[start]

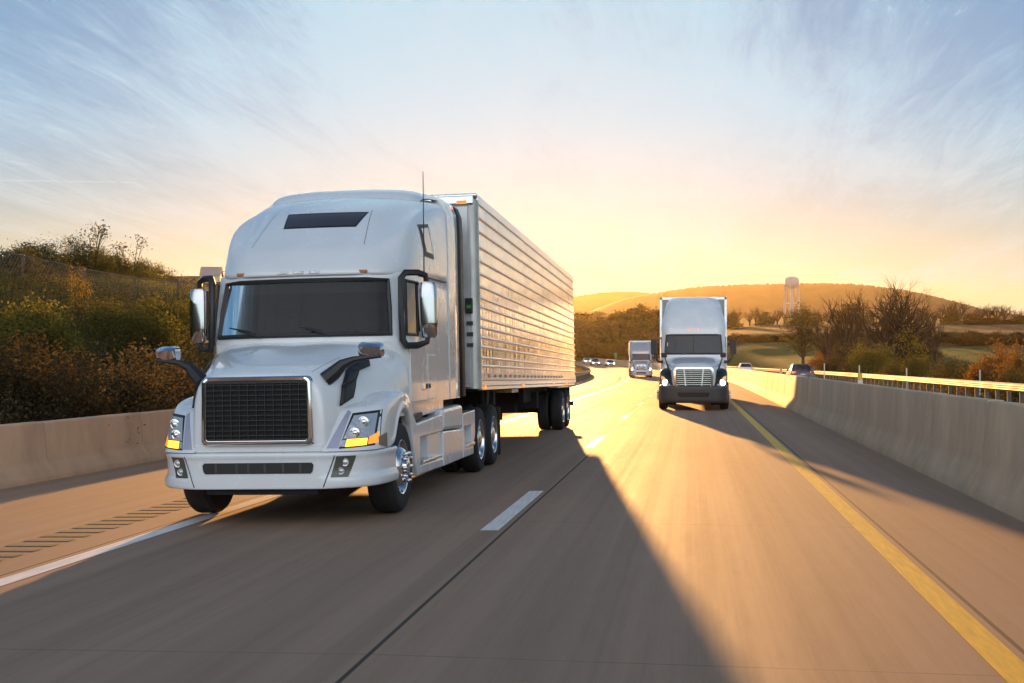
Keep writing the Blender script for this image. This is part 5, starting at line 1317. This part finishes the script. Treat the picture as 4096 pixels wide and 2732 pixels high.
# ------------------------------------------------------------------ cars
def car(name, loc, rz_, label, paint, face, suv=False, cat='car'):
    """nose towards -y in its own frame; face: 'front' shows lit headlights, 'rear' lit tail lamps"""
    T = thing(name, loc, label, cat, None, rz_)
    h = 1.72 if suv else 1.46; L = 4.7; zb = 1.02 if suv else .90
    # body: cross-sections along y
    S_ = [(0, .62, .30, .62), (.06, .78, .26, .70), (.35, .87, .24, .76), (1.25, .91, .24, zb-.04), (1.9, .92, .24, zb), (3.4, .92, .24, zb+.03), (4.2, .88, .26, zb+.04), (4.62, .80, .30, zb+.0), (4.7, .70, .36, zb-.10)]
    rows = []
    for y, w, z0, z1 in S_:
        zm = z0+(z1-z0)*.62
        half = [(0, z0), (w*.85, z0), (w, z0+.12), (w, zm), (w*.95, z1-.03), (w*.82, z1), (0, z1+.03)]
        rows.append([(x, y, z) for x, z in half])
    g = MB(); g.grid(rows); g.face(rows[0]); g.face(rows[-1][::-1]); g.build('body', paint, T, smooth=True, mirror=True, weld=True, angle=50)
    # cabin: glass band and roof
    yb, yf, yt0, yt1 = (4.35, 1.35, 2.1, 4.05) if suv else (4.15, 1.35, 2.2, 3.35)
    lo = [(0, yf-.02), (.6, yf+.03), (.80, yf+.25), (.83, 2.4), (.82, 3.3), (.76, yb-.18), (.55, yb), (0, yb+.03)]
    hi = [(0, yt0), (.45, yt0+.03), (.60, yt0+.15), (.62, 2.6), (.62, 3.0), (.58, yt1-.1), (.42, yt1), (0, yt1+.02)]
    g = MB(); g.grid([[(x, y, zb-.02) for x, y in lo], [(x, y, h-.07) for x, y in hi]]); g.build('windows', M_dglass, T, smooth=True, mirror=True, weld=True, angle=40)
    g = MB(); r2 = [(x*.86, yt0+.15+(y-yt0)*.85, h-.005) for x, y in hi]; g.grid([[(x*1.02, y, h-.10) for x, y in hi], [(x, y, h-.04) for x, y in hi], r2]); g.face([(0, p_[1], h) if p_[0] == 0 else p_ for p_ in r2]); g.build('roof', paint, T, smooth=True, mirror=True, weld=True, angle=60)
    for s in (1, -1):
        for (a, b) in ((lo[2], hi[2]), (lo[5], hi[5]), (lo[4], hi[4])):
            g = MB(); g.tube([(s*a[0], a[1], zb-.02), (s*(b[0]+.005), b[1], h-.08)], .035, 5); g.build('pillar', paint, T)
        for y in (.85, 3.75):
            g = MB(); g.lathe([(.14, 0), (.24, .0), (.315, -.02), (.325, -.06), (.325, -.18), (.3, -.21), (.1, -.21)], ax=0, n=24); g.v = [(v[0]*s, v[1], v[2]) for v in g.v]; w = g.build('wheel', M_rub, T, smooth=True); w.location = (s*.93, y, .325)
            g = MB(); g.lathe([(.22, -.005), (.20, .008), (.12, -.03), (.05, .0), (.001, .0)], ax=0, n=20); g.v = [(v[0]*s, v[1], v[2]) for v in g.v]; g.build('rim', M_satin, w, smooth=True)
        g = MB(); g.box(s*.93-.1, s*.93+.1, 1.75, 1.9, zb-.02, zb+.12); g.build('side_mirror', paint, T, bevel=.03)
        g = MB(); g.prism([(s*.45, .60), (s*.76, .62), (s*.78, .74), (s*.5, .71)], 1, .01 if True else 0, .30); hl = g.build('headlight', M_headlit if face == 'front' else M_lens, T, bevel=.01)
        g = MB(); g.prism([(s*.46, zb-.19), (s*.80, zb-.17), (s*.83, zb-.04), (s*.52, zb-.06)], 1, 4.35, 4.69); g.build('tail_light', M_redlit if face == 'rear' else M_red, T, bevel=.01)
    g = MB(); g.box(-.42, .42, -.02, .1, .36, .56); g.build('grille', M_dark, T, bevel=.02)
    g = MB(); g.box(-.16, .16, 4.68, 4.715, .60, .70); g.build('plate', mat('plate_white', (.6, .6, .58), .5), T)
    return T
M_cw = mat('white_car_paint', (.72, .72, .72), .2, coat=.8); M_cb = mat('dark_blue_car_paint', (.012, .012, .028), .25, coat=.5); M_cs = mat('silver_car_paint', (.55, .54, .52), .25, metal=.5, coat=.6)
def on_road(s, y, dz=0): q = rp(s, y); return (q[0], q[1], q[2]+dz), math.atan2(-(off(y+1)-off(y-1)), 2)
def away(s, y, label, paint, suv=False):
    (x, yy, z), a = on_road(s, y); t = car('car', (x, yy, z), a + math.pi, label, paint, 'rear', suv); return t
away(8.75, 103.5, 'dark blue sedan with red tail lights on the opposite road just past the median barrier', M_cb)
away(9.7, 163, 'small white sedan driving away on the opposite road, left of the dark blue one', M_cw)
def coming(s, y, label, paint, suv=False):
    (x, yy, z), a = on_road(s, y); return car('car', (x, yy, z), a, label, paint, 'front', suv)
coming(-.3, 268, 'white oncoming sedan alone on the far bend, left of the farthest truck', M_cw)
coming(-2.2, 280, 'pale oncoming pickup like car with bright headlights on the far bend, middle of the three', M_cs, True)
coming(.1, 312, 'white oncoming car partly hidden at the left of the far bend', M_cw)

[end]

### Exercise prompt
Leave out the pictures and give the listing above again exactly.

### Answer to the problem
Keep writing the Blender script for this image. This is part 5, starting at line 1317. This part finishes the script. Treat the picture as 4096 pixels wide and 2732 pixels high.
# ------------------------------------------------------------------ cars
def car(name, loc, rz_, label, paint, face, suv=False, cat='car'):
    """nose towards -y in its own frame; face: 'front' shows lit headlights, 'rear' lit tail lamps"""
    T = thing(name, loc, label, cat, None, rz_)
    h = 1.72 if suv else 1.46; L = 4.7; zb = 1.02 if suv else .90
    # body: cross-sections along y
    S_ = [(0, .62, .30, .62), (.06, .78, .26, .70), (.35, .87, .24, .76), (1.25, .91, .24, zb-.04), (1.9, .92, .24, zb), (3.4, .92, .24, zb+.03), (4.2, .88, .26, zb+.04), (4.62, .80, .30, zb+.0), (4.7, .70, .36, zb-.10)]
    rows = []
    for y, w, z0, z1 in S_:
        zm = z0+(z1-z0)*.62
        half = [(0, z0), (w*.85, z0), (w, z0+.12), (w, zm), (w*.95, z1-.03), (w*.82, z1), (0, z1+.03)]
        rows.append([(x, y, z) for x, z in half])
    g = MB(); g.grid(rows); g.face(rows[0]); g.face(rows[-1][::-1]); g.build('body', paint, T, smooth=True, mirror=True, weld=True, angle=50)
    # cabin: glass band and roof
    yb, yf, yt0, yt1 = (4.35, 1.35, 2.1, 4.05) if suv else (4.15, 1.35, 2.2, 3.35)
    lo = [(0, yf-.02), (.6, yf+.03), (.80, yf+.25), (.83, 2.4), (.82, 3.3), (.76, yb-.18), (.55, yb), (0, yb+.03)]
    hi = [(0, yt0), (.45, yt0+.03), (.60, yt0+.15), (.62, 2.6), (.62, 3.0), (.58, yt1-.1), (.42, yt1), (0, yt1+.02)]
    g = MB(); g.grid([[(x, y, zb-.02) for x, y in lo], [(x, y, h-.07) for x, y in hi]]); g.build('windows', M_dglass, T, smooth=True, mirror=True, weld=True, angle=40)
    g = MB(); r2 = [(x*.86, yt0+.15+(y-yt0)*.85, h-.005) for x, y in hi]; g.grid([[(x*1.02, y, h-.10) for x, y in hi], [(x, y, h-.04) for x, y in hi], r2]); g.face([(0, p_[1], h) if p_[0] == 0 else p_ for p_ in r2]); g.build('roof', paint, T, smooth=True, mirror=True, weld=True, angle=60)
    for s in (1, -1):
        for (a, b) in ((lo[2], hi[2]), (lo[5], hi[5]), (lo[4], hi[4])):
            g = MB(); g.tube([(s*a[0], a[1], zb-.02), (s*(b[0]+.005), b[1], h-.08)], .035, 5); g.build('pillar', paint, T)
        for y in (.85, 3.75):
            g = MB(); g.lathe([(.14, 0), (.24, .0), (.315, -.02), (.325, -.06), (.325, -.18), (.3, -.21), (.1, -.21)], ax=0, n=24); g.v = [(v[0]*s, v[1], v[2]) for v in g.v]; w = g.build('wheel', M_rub, T, smooth=True); w.location = (s*.93, y, .325)
            g = MB(); g.lathe([(.22, -.005), (.20, .008), (.12, -.03), (.05, .0), (.001, .0)], ax=0, n=20); g.v = [(v[0]*s, v[1], v[2]) for v in g.v]; g.build('rim', M_satin, w, smooth=True)
        g = MB(); g.box(s*.93-.1, s*.93+.1, 1.75, 1.9, zb-.02, zb+.12); g.build('side_mirror', paint, T, bevel=.03)
        g = MB(); g.prism([(s*.45, .60), (s*.76, .62), (s*.78, .74), (s*.5, .71)], 1, .01 if True else 0, .30); hl = g.build('headlight', M_headlit if face == 'front' else M_lens, T, bevel=.01)
        g = MB(); g.prism([(s*.46, zb-.19), (s*.80, zb-.17), (s*.83, zb-.04), (s*.52, zb-.06)], 1, 4.35, 4.69); g.build('tail_light', M_redlit if face == 'rear' else M_red, T, bevel=.01)
    g = MB(); g.box(-.42, .42, -.02, .1, .36, .56); g.build('grille', M_dark, T, bevel=.02)
    g = MB(); g.box(-.16, .16, 4.68, 4.715, .60, .70); g.build('plate', mat('plate_white', (.6, .6, .58), .5), T)
    return T
M_cw = mat('white_car_paint', (.72, .72, .72), .2, coat=.8); M_cb = mat('dark_blue_car_paint', (.012, .012, .028), .25, coat=.5); M_cs = mat('silver_car_paint', (.55, .54, .52), .25, metal=.5, coat=.6)
def on_road(s, y, dz=0): q = rp(s, y); return (q[0], q[1], q[2]+dz), math.atan2(-(off(y+1)-off(y-1)), 2)
def away(s, y, label, paint, suv=False):
    (x, yy, z), a = on_road(s, y); t = car('car', (x, yy, z), a + math.pi, label, paint, 'rear', suv); return t
away(8.75, 103.5, 'dark blue sedan with red tail lights on the opposite road just past the median barrier', M_cb)
away(9.7, 163, 'small white sedan driving away on the opposite road, left of the dark blue one', M_cw)
def coming(s, y, label, paint, suv=False):
    (x, yy, z), a = on_road(s, y); return car('car', (x, yy, z), a, label, paint, 'front', suv)
coming(-.3, 268, 'white oncoming sedan alone on the far bend, left of the farthest truck', M_cw)
coming(-2.2, 280, 'pale oncoming pickup like car with bright headlights on the far bend, middle of the three', M_cs, True)
coming(.1, 312, 'white oncoming car partly hidden at the left of the far bend', M_cw)